The Need for Speed

Today, everything seem to be changing on a daily basis. Products come and go almost in a blink of the eye. Today's fad is yesterday's has been. With how things seem to change so fast, it is easy to get caught up in the rat race and find yourself going crazy doing this and that with hardly a moment to stop and think. The problem is, when you get into this state of being, you end up getting less done than if you just slowed down to a steady pace.

Just ask any marathon runner about how they choose their speed. If they run too fast, they wear themselves out before they finish the race. If they go to slow they never catch the leader. It requires a happy medium to win. They may step it up at the end but they pace themselves.

Personally, I am a go, go, go type of person. I get antsy when I am not getting something done. I definitely know what it is like to fill the day up and go non-stop sometimes forgetting to slow down and think.

But if you are not thinking, what are you doing? Most likely you are doing things that you shouldn't be doing. The danger is that you get yourself so busy that it feels like you are getting things done. Eventually you are afraid to slow down in fear that all these things you need to get done will overwhelm you and you will get even further behind.

About 2 1/2 years ago I finally decided I needed to stop just a little and take some time out of my day for something I had always wanted to do. I blocked off severals hour 3 days during the week which were to be devoted to my new activity and told everyone those hours were sacred and not to bother me. To be sure, there was some resistence from my employees. "You have a responsibility to the business" and "You need to be available for your customers" were some of the things I heard. But I stuck with my conviction. I was NOT to be disturbed!

And the business went on as before... the world did not end.

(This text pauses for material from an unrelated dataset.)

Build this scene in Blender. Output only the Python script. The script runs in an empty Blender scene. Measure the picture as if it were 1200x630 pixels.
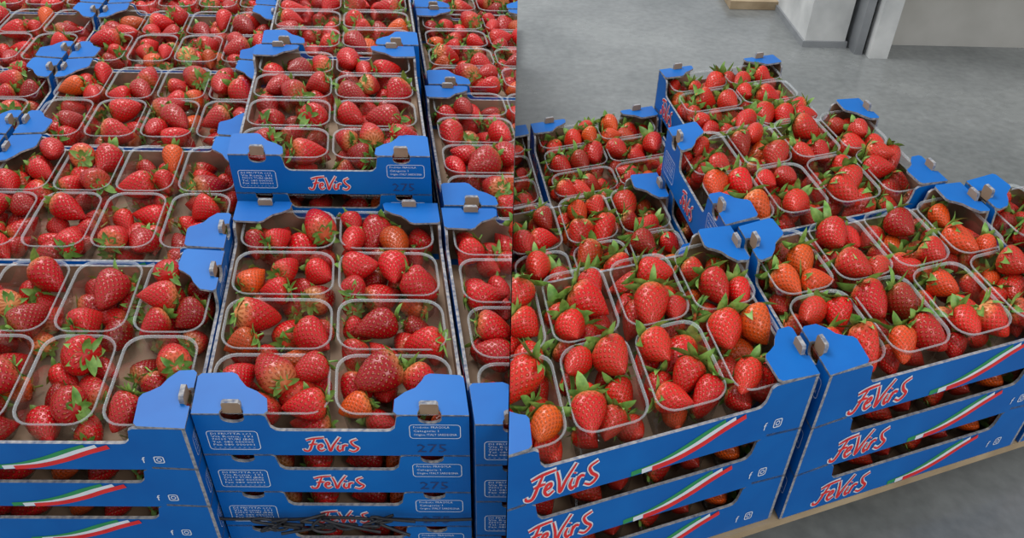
import bpy, bmesh, math, random, numpy as np
from mathutils import Vector, Matrix
# ================= MATERIALS =================
def newmat(name):
    m=bpy.data.materials.new(name);m.use_nodes=True
    nt=m.node_tree; b=nt.nodes['Principled BSDF']; return m,nt,b
def N(nt,t,**k):
    n=nt.nodes.new(t)
    for a,b in k.items(): setattr(n,a,b)
    return n
def noisy(name,c1,c2,scale,rough,bump=0,detail=4,spec=.5,dist=.002):
    m,nt,b=newmat(name)
    tc=N(nt,'ShaderNodeTexCoord');no=N(nt,'ShaderNodeTexNoise');no.inputs['Scale'].default_value=scale;no.inputs['Detail'].default_value=detail
    nt.links.new(tc.outputs['Object'],no.inputs['Vector'])
    cr=N(nt,'ShaderNodeValToRGB');cr.color_ramp.elements[0].color=(*c1,1);cr.color_ramp.elements[1].color=(*c2,1)
    cr.color_ramp.elements[0].position=.3;cr.color_ramp.elements[1].position=.7
    nt.links.new(no.outputs['Fac'],cr.inputs['Fac']);nt.links.new(cr.outputs['Color'],b.inputs['Base Color'])
    b.inputs['Roughness'].default_value=rough;b.inputs['Specular IOR Level'].default_value=spec
    if bump:
        bp=N(nt,'ShaderNodeBump');bp.inputs['Strength'].default_value=bump;bp.inputs['Distance'].default_value=dist
        nt.links.new(no.outputs['Fac'],bp.inputs['Height']);nt.links.new(bp.outputs['Normal'],b.inputs['Normal'])
    return m
M_BLUE=noisy('blue_cardboard',(.001,.100,.39),(.002,.138,.48),9,.45,.15,spec=.25)
M_KRAFT=noisy('kraft_cardboard',(.25,.165,.105),(.34,.23,.15),30,.8,.2)
M_EDGE=noisy('cardboard_edge',(.10,.12,.18),(.42,.40,.38),160,.9,.3)
M_WHITE=noisy('white_ink',(.66,.72,.8),(.76,.8,.85),50,.5)
M_RED=noisy('red_ink',(.66,.015,.02),(.76,.03,.03),50,.5)
M_GREEN=noisy('green_ink',(.02,.25,.08),(.03,.3,.1),50,.5)
M_BLACK=noisy('dark_ink',(.01,.03,.12),(.02,.05,.18),90,.6)
M_LEAF=noisy('strawberry_leaf',(.07,.20,.025),(.27,.46,.10),90,.45,.3)
M_WOOD=noisy('pallet_wood',(.30,.21,.12),(.46,.35,.22),14,.8,.3)
M_TWINE=noisy('black_twine',(.008,.008,.01),(.02,.02,.025),80,.5)
def berry_mat():
    m,nt,b=newmat('strawberry_skin'); L=nt.links.new
    uv=N(nt,'ShaderNodeUVMap');uv.uv_map='UVMap'
    sp=N(nt,'ShaderNodeSeparateXYZ');L(uv.outputs['UV'],sp.inputs[0])
    def mth(op,a,bb=None,c=None):
        n=N(nt,'ShaderNodeMath',operation=op)
        for i,x in enumerate((a,bb,c)):
            if x is None: continue
            if isinstance(x,(int,float)): n.inputs[i].default_value=x
            else: L(x,n.inputs[i])
        return n.outputs[0]
    vr=mth('MULTIPLY',sp.outputs[1],13.0)
    row=mth('FLOOR',vr)
    half=mth('MULTIPLY',mth('MODULO',row,2.0),.5)
    uc=mth('ADD',mth('MULTIPLY',sp.outputs[0],16.0),half)
    fu=mth('SUBTRACT',mth('FRACT',uc),.5);fv=mth('SUBTRACT',mth('FRACT',vr),.5)
    dv=mth('MULTIPLY',fv,.6)
    dist=mth('SQRT',mth('ADD',mth('MULTIPLY',fu,fu),mth('MULTIPLY',dv,dv)))
    seed=N(nt,'ShaderNodeMapRange');seed.inputs['From Min'].default_value=.07;seed.inputs['From Max'].default_value=.12;seed.inputs['To Min'].default_value=1;seed.inputs['To Max'].default_value=0
    L(dist,seed.inputs['Value'])
    pit=N(nt,'ShaderNodeMapRange');pit.interpolation_type='SMOOTHSTEP';pit.inputs['From Min'].default_value=.08;pit.inputs['From Max'].default_value=.34
    L(dist,pit.inputs['Value'])
    at=N(nt,'ShaderNodeAttribute');at.attribute_name='Col'
    dk=N(nt,'ShaderNodeMixRGB',blend_type='MULTIPLY');dk.inputs['Color2'].default_value=(.60,.3,.3,1)
    L(mth('SUBTRACT',1.0,pit.outputs[0]),dk.inputs['Fac']);L(at.outputs['Color'],dk.inputs['Color1'])
    mx=N(nt,'ShaderNodeMixRGB');mx.inputs['Color2'].default_value=(.62,.26,.04,1)
    L(mth('MULTIPLY',seed.outputs[0],.68),mx.inputs['Fac']);L(dk.outputs[0],mx.inputs['Color1']);L(mx.outputs[0],b.inputs['Base Color'])
    h=mth('ADD',pit.outputs[0],mth('MULTIPLY',seed.outputs[0],.5))
    bp=N(nt,'ShaderNodeBump');bp.inputs['Strength'].default_value=.65;bp.inputs['Distance'].default_value=.001
    L(h,bp.inputs['Height']);L(bp.outputs['Normal'],b.inputs['Normal'])
    b.inputs['Roughness'].default_value=.25;b.inputs['Specular IOR Level'].default_value=.42
    return m
M_BERRY=berry_mat()
def plastic():
    m,nt,b=newmat('clear_plastic');L=nt.links.new
    out=nt.nodes['Material Output'];nt.nodes.remove(b)
    t=N(nt,'ShaderNodeBsdfTransparent');t.inputs[0].default_value=(.90,.92,.93,1)
    g=N(nt,'ShaderNodeBsdfGlossy');g.inputs['Roughness'].default_value=.12
    lw=N(nt,'ShaderNodeLayerWeight');lw.inputs[0].default_value=.35
    mr=N(nt,'ShaderNodeMapRange');mr.inputs['To Min'].default_value=.06;mr.inputs['To Max'].default_value=.5;L(lw.outputs['Facing'],mr.inputs['Value'])
    mx=N(nt,'ShaderNodeMixShader');L(mr.outputs[0],mx.inputs[0]);L(t.outputs[0],mx.inputs[1]);L(g.outputs[0],mx.inputs[2]);L(mx.outputs[0],out.inputs[0])
    return m
M_PLAS=plastic()
def rimmat():
    m,nt,b=newmat('plastic_rim');L=nt.links.new
    out=nt.nodes['Material Output']
    b.inputs['Base Color'].default_value=(.6,.65,.68,1);b.inputs['Roughness'].default_value=.15
    t=N(nt,'ShaderNodeBsdfTransparent');mx=N(nt,'ShaderNodeMixShader');mx.inputs[0].default_value=.34
    L(t.outputs[0],mx.inputs[1]);L(b.outputs[0],mx.inputs[2]);L(mx.outputs[0],out.inputs[0]);return m
M_RIM=rimmat()
# ================= MESH BUFFER =================
class MB:
    def __init__(s): s.v=[];s.f=[];s.m=[];s.mats=[];s.uv=[];s.col=[];s.sm=[];s.hasuv=False;s.n=0
    def mi(s,mat):
        if mat not in s.mats: s.mats.append(mat)
        return s.mats.index(mat)
    def add(s,verts,faces,mat,uv=None,col=None,smooth=False):
        o=s.n; k=s.mi(mat)
        s.v.append(np.asarray(verts,float).reshape(-1,3));s.n+=len(verts)
        for i,f in enumerate(faces):
            s.f.append([x+o for x in f]);s.m.append(k);s.sm.append(smooth)
            if uv is not None: s.uv.append(uv[i]);s.hasuv=True
            else: s.uv.append(None)
        s.col.append(np.tile((1,1,1,1),(len(verts),1)) if col is None else col)
    def mesh(s,name,lin=None,zo=0):
        V=np.vstack(s.v)
        if lin is not None: V=V@np.array(lin).T
        V=V+np.array((0,0,zo))
        me=bpy.data.meshes.new(name);me.from_pydata(V.tolist(),[],s.f)
        for m in s.mats: me.materials.append(m)
        me.polygons.foreach_set('material_index',s.m);me.polygons.foreach_set('use_smooth',s.sm)
        if s.hasuv:
            ul=me.uv_layers.new(name='UVMap');buf=[]
            for f,u in zip(s.f,s.uv):
                if u is None: buf+= [0,0]*len(f)
                else:
                    for a in u: buf+=[a[0],a[1]]
            ul.data.foreach_set('uv',buf)
            ca=me.color_attributes.new('Col','FLOAT_COLOR','POINT');ca.data.foreach_set('color',np.vstack(s.col).ravel())
        me.update();return me
def prism(mb,prof,T3,depthvec,mo,mi_,me_):
    n=len(prof);a=[T3(p) for p in prof];b=[Vector(p)+Vector(depthvec) for p in a]
    mb.add([tuple(x) for x in a],[list(range(n))],mo)
    mb.add([tuple(x) for x in b],[list(range(n))[::-1]],mi_)
    vs=[tuple(x) for x in a]+[tuple(x) for x in b]
    mb.add(vs,[[(i+1)%n,i,n+i,n+(i+1)%n] for i in range(n)],me_)
def box(mb,x0,x1,y0,y1,z0,z1,mat,top=None):
    v=[(x0,y0,z0),(x1,y0,z0),(x1,y1,z0),(x0,y1,z0),(x0,y0,z1),(x1,y0,z1),(x1,y1,z1),(x0,y1,z1)]
    mb.add(v,[[0,3,2,1],[0,1,5,4],[1,2,6,5],[2,3,7,6],[3,0,4,7]],mat)
    mb.add(v,[[4,5,6,7]],top or mat)
def catmull(P,n=7):
    P=[np.array(p,float) for p in P];Q=[2*P[0]-P[1]]+P+[2*P[-1]-P[-2]];o=[]
    for i in range(1,len(Q)-2):
        for k in range(n):
            t=k/n;o.append(.5*((2*Q[i])+(-Q[i-1]+Q[i+1])*t+(2*Q[i-1]-5*Q[i]+4*Q[i+1]-Q[i+2])*t*t+(-Q[i-1]+3*Q[i]-3*Q[i+1]+Q[i+2])*t**3))
    o.append(P[-1]);return o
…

I began to slow down in other areas. What was the hurry of getting this product done today? Couldn't that task wait until tomorrow? I was not procrastinating. I was still getting things done. I just refused to let the work impose on my schedule.

And the surprising thing was, I was getting more done.

What was going on here?

When we pace ourselves, much like the marathon runner, we make constant progress without wearing ourselves out. We also allow our minds to engage. This helps us review what is on our schedule and evaluate both the priority (how important it is) and the urgency (when does it really need to be done). We also can filter out those things that are demanding our attention but really don't need to be done.

Another advantage of finding this middle ground between going too fast and too slow is how it affects your mood. When we are constantly busy with so many things demanding out time, we get stressed. That stress comes out as anger, frustration, depression and a myriad of other emotions. These emotions prevent us from thinking clearly. We start to make mistakes. We frustrate employees, clients and friends. And we cease to think through solutions to our problems clearly. We end up spending more time fixing our mistakes, repairing relationships and trying to just think. When you slow down, you spend more time being productive and less time dealing with your screw ups.

The key is to find your steady pace. Over time, like the marathon runner, you will be able to step up your pace without compromising your productivity. But the key is to make the most of your time by actually slowing down a little, giving yourself time to reflect and think of the best ways to spend your time.

And take a little time for yourself.

Even when I work 60+ hours a week (and if you have started your own business you know what this is like), I take time for myself and my wife. This time is best spent on the things you want to do the most and not on your responsibilities. Just like the body, the mind needs a little rest now and then.

And when you slow down a little, I hope you, like me, actually get more done.